Así. Simplemente. Era la forma habitual con que sus amigos lo nombrábamos y ahora lo vamos a recordar.
Ese apelativo encierra, a mi juicio, varios atributos. En general, es un nombre o apodo simpático,  cariñoso y cercano que pocos se ganan. Pancho Puga era uno de esos, escasos. No muy expresivo, medido pero más bien tímido y pudoroso. Sin embargo, a poco andar en el diálogo se descubría la persona franca, sin dobleces y con un respeto enorme por quien tuviese enfrente. ¡Que falta hacen hoy las personas así!
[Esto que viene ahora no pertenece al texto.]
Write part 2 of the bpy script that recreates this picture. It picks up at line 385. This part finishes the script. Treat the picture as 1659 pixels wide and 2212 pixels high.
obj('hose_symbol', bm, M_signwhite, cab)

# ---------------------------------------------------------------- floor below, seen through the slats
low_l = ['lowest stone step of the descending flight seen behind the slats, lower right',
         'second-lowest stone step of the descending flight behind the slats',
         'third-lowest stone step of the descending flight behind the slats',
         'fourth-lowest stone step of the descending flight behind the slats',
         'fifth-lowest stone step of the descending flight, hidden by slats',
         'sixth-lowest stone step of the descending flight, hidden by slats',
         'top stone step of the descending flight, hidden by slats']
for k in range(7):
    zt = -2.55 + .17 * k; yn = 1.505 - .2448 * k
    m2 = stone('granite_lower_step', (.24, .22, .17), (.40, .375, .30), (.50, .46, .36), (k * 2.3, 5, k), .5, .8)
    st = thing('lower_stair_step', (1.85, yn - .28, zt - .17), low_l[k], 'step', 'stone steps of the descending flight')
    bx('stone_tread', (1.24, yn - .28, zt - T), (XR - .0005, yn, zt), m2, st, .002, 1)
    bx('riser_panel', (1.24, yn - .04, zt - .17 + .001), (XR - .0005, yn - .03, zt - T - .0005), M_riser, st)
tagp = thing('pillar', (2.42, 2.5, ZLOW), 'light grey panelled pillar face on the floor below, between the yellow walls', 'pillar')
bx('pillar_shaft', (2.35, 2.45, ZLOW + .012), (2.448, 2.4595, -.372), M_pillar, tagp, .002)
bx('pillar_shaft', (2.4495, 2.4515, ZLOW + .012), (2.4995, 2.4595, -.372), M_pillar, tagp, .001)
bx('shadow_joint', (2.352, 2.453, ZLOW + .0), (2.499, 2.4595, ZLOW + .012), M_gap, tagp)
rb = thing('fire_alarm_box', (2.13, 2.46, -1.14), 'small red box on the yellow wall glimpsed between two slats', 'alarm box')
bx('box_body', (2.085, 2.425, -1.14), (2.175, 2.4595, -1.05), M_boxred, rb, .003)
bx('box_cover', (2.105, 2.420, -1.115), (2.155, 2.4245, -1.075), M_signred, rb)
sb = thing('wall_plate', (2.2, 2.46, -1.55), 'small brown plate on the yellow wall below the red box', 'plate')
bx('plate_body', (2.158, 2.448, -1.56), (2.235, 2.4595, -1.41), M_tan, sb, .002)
Nuestras últimas conversaciones tuvieron un denominador común: nuestra ciudad. A pancho le dolía el estado actual  de La Serena y soñaba con recuperar el señorío colonial de la urbe de los campanarios y claveles que conocimos cuando niños. Le angustiaba que no se pudiese conciliar los cambios que la modernidad ha impuesto con la correspondiente salvaguarda de lo patrimonial que nunca se debió perder. 
Echaba de menos y reclamaba una mayor altura de las autoridades que él mucho respetaba pero que a veces no tenían un comportamiento acorde con la investidura que la ciudadanía exige.
Así son los verdaderos serenenses y Pancho fue, con su templanza habitual, un papayero a carta cabal.
En lo personal, doy fé que cada vez que se solicitó su colaboración en cualquier actividad de bien común su respuesta era inmediata y generosa. 
Le movía su espíritu altruista de hacer el bien sin mirar a quien.
Fue un hombre manso y pacífico. Discrepaba sin discutir, pese a disentir nunca lo vi alterarse ni menos agredir.
En suma, Pancho fue un hombre bueno y está escrito que los hombres buenos, mansos y misericordiosos poseerán la tierra del Señor. Allá fue a tomar su pertenencia.